The BoJ's announcement that it will increase the growth rate of Japan's money supply from ¥70 trillion to ¥80 trillion a year was prompted by concern that “inflation expectations” are too low.

BoJ governor Haruhiko Kuroda declared that he is determined to get inflation up to 2 per cent.

European Central Bank president Mario Draghi has also been saying the same thing, but hasn't done anything yet.

The US Fed, in Thursday's monetary policy statement, said it wasn't too worried any more – to be precise, it said: “the likelihood of inflation running persistently below 2 percent has diminished somewhat…”

It's now well established that central banks have become fighters FOR inflation, not against it, and this is due to the abundance of debt. Rising prices are needed to diminish the value of money so that debtors are rescued and the machinery of finance doesn't fall apart.

The central bankers seem to be basing their despondency about inflation on the 5-year/5-year swap rate, which provides a measure of the financial markets' betting about the CPI in five years' time.

Their faith that money market punters have any idea whatsoever about the inflation rate in five years' time is very touching indeed, but hardly scientific.

A while ago there was a widespread consensus that all this money printing would cause a repeat of the Weimar Republic hyper-inflation of 1922-23, when the Deutsche mark fell to a value of 4,210,500,000,000 to the US dollar by November 1923.

In fact inflation everywhere has been falling this year, not rising. Maybe the central bankers should forget about Milton Friedman.

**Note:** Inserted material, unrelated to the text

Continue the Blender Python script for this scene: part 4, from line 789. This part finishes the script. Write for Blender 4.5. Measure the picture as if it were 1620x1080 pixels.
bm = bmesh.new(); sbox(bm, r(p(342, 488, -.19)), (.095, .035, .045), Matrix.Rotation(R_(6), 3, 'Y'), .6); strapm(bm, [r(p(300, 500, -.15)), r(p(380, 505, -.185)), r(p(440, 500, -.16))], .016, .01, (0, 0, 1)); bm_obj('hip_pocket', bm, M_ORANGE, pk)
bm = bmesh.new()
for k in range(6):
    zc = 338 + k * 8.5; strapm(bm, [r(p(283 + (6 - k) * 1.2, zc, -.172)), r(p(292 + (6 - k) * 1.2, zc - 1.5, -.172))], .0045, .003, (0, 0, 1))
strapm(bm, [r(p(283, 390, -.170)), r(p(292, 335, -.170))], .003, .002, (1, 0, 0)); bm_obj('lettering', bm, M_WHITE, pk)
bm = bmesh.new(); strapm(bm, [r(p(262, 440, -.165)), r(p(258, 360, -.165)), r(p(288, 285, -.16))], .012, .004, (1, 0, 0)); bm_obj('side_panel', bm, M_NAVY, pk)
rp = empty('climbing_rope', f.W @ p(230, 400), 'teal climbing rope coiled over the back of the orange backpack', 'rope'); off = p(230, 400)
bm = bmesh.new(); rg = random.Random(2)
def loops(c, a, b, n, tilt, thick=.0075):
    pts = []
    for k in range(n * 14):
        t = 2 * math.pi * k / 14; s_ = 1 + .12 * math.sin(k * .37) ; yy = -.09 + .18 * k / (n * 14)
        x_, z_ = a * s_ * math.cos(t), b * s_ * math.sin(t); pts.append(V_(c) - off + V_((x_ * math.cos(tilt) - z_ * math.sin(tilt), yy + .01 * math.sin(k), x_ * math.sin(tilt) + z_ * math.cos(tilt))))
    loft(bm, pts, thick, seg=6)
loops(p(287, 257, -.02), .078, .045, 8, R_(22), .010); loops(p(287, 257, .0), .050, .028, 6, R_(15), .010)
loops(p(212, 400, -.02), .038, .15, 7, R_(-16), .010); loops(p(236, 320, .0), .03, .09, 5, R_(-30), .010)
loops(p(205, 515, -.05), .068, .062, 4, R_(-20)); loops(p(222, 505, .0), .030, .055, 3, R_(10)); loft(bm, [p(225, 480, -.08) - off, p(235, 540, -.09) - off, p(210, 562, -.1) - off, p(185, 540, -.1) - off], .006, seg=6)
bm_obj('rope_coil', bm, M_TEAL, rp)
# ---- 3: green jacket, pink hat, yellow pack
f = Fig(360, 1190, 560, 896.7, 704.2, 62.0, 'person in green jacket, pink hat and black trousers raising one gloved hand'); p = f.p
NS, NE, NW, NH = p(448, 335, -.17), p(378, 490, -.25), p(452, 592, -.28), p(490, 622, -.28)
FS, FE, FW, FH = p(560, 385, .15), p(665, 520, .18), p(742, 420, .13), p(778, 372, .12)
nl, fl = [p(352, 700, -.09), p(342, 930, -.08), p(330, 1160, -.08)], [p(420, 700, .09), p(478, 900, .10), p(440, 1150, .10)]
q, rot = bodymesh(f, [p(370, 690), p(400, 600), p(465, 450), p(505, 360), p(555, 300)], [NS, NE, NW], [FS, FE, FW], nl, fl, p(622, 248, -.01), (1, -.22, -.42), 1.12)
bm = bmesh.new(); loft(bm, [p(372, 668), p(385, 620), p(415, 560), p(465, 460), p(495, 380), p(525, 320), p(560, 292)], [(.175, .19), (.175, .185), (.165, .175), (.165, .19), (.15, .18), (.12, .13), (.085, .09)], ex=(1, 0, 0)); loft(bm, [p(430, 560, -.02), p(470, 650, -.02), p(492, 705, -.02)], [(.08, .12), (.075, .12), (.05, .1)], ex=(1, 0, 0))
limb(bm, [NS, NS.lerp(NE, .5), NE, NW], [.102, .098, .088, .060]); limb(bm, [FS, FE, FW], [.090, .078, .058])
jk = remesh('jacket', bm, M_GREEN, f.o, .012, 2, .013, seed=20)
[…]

In 1970, Friedman wrote: “inflation is always and everywhere a monetary phenomenon in the sense that it is and can be produced only by a more rapid increase in the quantity of money than in output...” Note the word “only”.

That was just three years before inflation became always and everywhere an oil price phenomenon, and then it happened again in 1979.

Over the past six years the quantity of money has certainly increased more rapidly than output, but with no inflation.

Gerard Minack, in a note marking the end of QE last week, said that QE demonstrated that inflation is not a monetary phenomenon, but a credit one.

“The Fed could juice up the money base, but that could not spark the credit creation process required to accelerate broader monetary aggregates. Moreover, it seems that the principal channel that the Fed expected QE to work, over and above conventional policy, was via wealth effects.  Wealth effects are not working: households have barely reduced net lending as wealth increased.”

It seems to me that there is more to it than that. Fracking in the US, and increased oil production in the Middle East, are producing a reverse oil shock.

In addition to that, cloud computing, the rise of algorithms, automation and robotics are all reducing costs – on top of the consumer goods deflation caused by the entry of China, India and other emerging nations' labour onto the world market.

The wealth effect from monetary expansion is not working because inflation is far more complicated than Milton Friedman postulated.

But QE did increase asset prices, and the Bank of Japan's announcement did it again on Friday.

Maybe that's the end in itself: if you can't reduce the value of money through rising prices of goods and services, and thereby let debtors and off the hook, you can do it by increasing the value of what's on the other side of their ledgers.

And the most interesting thing of all is that QE doesn't work on the value of assets because the recipients of the cash (banks) use it to buy assets and bid up their prices.

It works because it makes investors believe in central banks. It's all about confidence, not money.

And for that reason, QE will be back. The Fed and the Bank of Japan, at least, have got themselves into the position where, in order for markets to have confidence in them, they have to expand their balance sheet.

Having put their money where their mouth is for so long, the mouth alone just won't do any more.